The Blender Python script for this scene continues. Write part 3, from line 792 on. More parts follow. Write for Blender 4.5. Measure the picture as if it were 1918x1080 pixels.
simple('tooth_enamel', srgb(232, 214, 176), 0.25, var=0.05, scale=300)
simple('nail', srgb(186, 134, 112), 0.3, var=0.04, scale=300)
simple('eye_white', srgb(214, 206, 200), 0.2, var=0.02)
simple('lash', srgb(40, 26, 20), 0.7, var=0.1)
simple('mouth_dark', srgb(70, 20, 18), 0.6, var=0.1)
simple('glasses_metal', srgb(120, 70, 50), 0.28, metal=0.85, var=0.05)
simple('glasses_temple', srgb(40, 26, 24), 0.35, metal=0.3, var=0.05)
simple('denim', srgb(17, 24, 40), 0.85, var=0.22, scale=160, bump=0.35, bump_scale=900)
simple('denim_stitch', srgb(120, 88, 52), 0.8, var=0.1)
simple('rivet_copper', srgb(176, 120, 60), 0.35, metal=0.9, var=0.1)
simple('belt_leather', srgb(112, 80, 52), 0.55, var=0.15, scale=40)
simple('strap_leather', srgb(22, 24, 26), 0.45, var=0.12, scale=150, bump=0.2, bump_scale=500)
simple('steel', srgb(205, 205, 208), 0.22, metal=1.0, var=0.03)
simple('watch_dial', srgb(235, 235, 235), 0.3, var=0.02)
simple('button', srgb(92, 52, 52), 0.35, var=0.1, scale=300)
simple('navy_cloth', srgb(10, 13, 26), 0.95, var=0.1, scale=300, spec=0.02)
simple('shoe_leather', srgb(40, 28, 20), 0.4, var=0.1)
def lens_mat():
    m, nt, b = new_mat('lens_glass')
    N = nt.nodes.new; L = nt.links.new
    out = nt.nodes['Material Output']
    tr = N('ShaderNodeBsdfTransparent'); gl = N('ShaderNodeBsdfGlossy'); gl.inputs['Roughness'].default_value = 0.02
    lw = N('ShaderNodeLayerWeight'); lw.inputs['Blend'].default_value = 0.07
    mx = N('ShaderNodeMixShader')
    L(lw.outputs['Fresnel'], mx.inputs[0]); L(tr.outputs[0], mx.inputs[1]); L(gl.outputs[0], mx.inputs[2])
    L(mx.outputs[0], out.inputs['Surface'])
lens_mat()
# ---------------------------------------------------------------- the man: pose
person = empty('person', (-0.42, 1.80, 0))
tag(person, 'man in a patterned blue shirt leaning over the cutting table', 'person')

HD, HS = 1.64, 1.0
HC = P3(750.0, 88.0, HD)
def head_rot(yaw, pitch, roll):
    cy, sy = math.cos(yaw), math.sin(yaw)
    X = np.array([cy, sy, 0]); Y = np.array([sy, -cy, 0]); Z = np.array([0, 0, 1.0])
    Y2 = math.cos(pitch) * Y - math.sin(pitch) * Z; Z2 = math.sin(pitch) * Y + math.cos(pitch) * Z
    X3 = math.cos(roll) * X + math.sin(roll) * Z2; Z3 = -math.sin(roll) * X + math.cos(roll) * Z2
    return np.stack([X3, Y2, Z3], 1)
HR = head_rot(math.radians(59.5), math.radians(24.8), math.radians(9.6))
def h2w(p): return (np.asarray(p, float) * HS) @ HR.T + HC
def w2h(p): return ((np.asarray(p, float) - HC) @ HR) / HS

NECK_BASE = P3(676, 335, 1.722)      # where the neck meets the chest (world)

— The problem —
Reproduce all data above, unchanged.

— Result —
The Blender Python script for this scene continues. Write part 3, from line 792 on. More parts follow. Write for Blender 4.5. Measure the picture as if it were 1918x1080 pixels.
simple('tooth_enamel', srgb(232, 214, 176), 0.25, var=0.05, scale=300)
simple('nail', srgb(186, 134, 112), 0.3, var=0.04, scale=300)
simple('eye_white', srgb(214, 206, 200), 0.2, var=0.02)
simple('lash', srgb(40, 26, 20), 0.7, var=0.1)
simple('mouth_dark', srgb(70, 20, 18), 0.6, var=0.1)
simple('glasses_metal', srgb(120, 70, 50), 0.28, metal=0.85, var=0.05)
simple('glasses_temple', srgb(40, 26, 24), 0.35, metal=0.3, var=0.05)
simple('denim', srgb(17, 24, 40), 0.85, var=0.22, scale=160, bump=0.35, bump_scale=900)
simple('denim_stitch', srgb(120, 88, 52), 0.8, var=0.1)
simple('rivet_copper', srgb(176, 120, 60), 0.35, metal=0.9, var=0.1)
simple('belt_leather', srgb(112, 80, 52), 0.55, var=0.15, scale=40)
simple('strap_leather', srgb(22, 24, 26), 0.45, var=0.12, scale=150, bump=0.2, bump_scale=500)
simple('steel', srgb(205, 205, 208), 0.22, metal=1.0, var=0.03)
simple('watch_dial', srgb(235, 235, 235), 0.3, var=0.02)
simple('button', srgb(92, 52, 52), 0.35, var=0.1, scale=300)
simple('navy_cloth', srgb(10, 13, 26), 0.95, var=0.1, scale=300, spec=0.02)
simple('shoe_leather', srgb(40, 28, 20), 0.4, var=0.1)
def lens_mat():
    m, nt, b = new_mat('lens_glass')
    N = nt.nodes.new; L = nt.links.new
    out = nt.nodes['Material Output']
    tr = N('ShaderNodeBsdfTransparent'); gl = N('ShaderNodeBsdfGlossy'); gl.inputs['Roughness'].default_value = 0.02
    lw = N('ShaderNodeLayerWeight'); lw.inputs['Blend'].default_value = 0.07
    mx = N('ShaderNodeMixShader')
    L(lw.outputs['Fresnel'], mx.inputs[0]); L(tr.outputs[0], mx.inputs[1]); L(gl.outputs[0], mx.inputs[2])
    L(mx.outputs[0], out.inputs['Surface'])
lens_mat()
# ---------------------------------------------------------------- the man: pose
person = empty('person', (-0.42, 1.80, 0))
tag(person, 'man in a patterned blue shirt leaning over the cutting table', 'person')

HD, HS = 1.64, 1.0
HC = P3(750.0, 88.0, HD)
def head_rot(yaw, pitch, roll):
    cy, sy = math.cos(yaw), math.sin(yaw)
    X = np.array([cy, sy, 0]); Y = np.array([sy, -cy, 0]); Z = np.array([0, 0, 1.0])
    Y2 = math.cos(pitch) * Y - math.sin(pitch) * Z; Z2 = math.sin(pitch) * Y + math.cos(pitch) * Z
    X3 = math.cos(roll) * X + math.sin(roll) * Z2; Z3 = -math.sin(roll) * X + math.cos(roll) * Z2
    return np.stack([X3, Y2, Z3], 1)
HR = head_rot(math.radians(59.5), math.radians(24.8), math.radians(9.6))
def h2w(p): return (np.asarray(p, float) * HS) @ HR.T + HC
def w2h(p): return ((np.asarray(p, float) - HC) @ HR) / HS

NECK_BASE = P3(676, 335, 1.722)      # where the neck meets the chest (world)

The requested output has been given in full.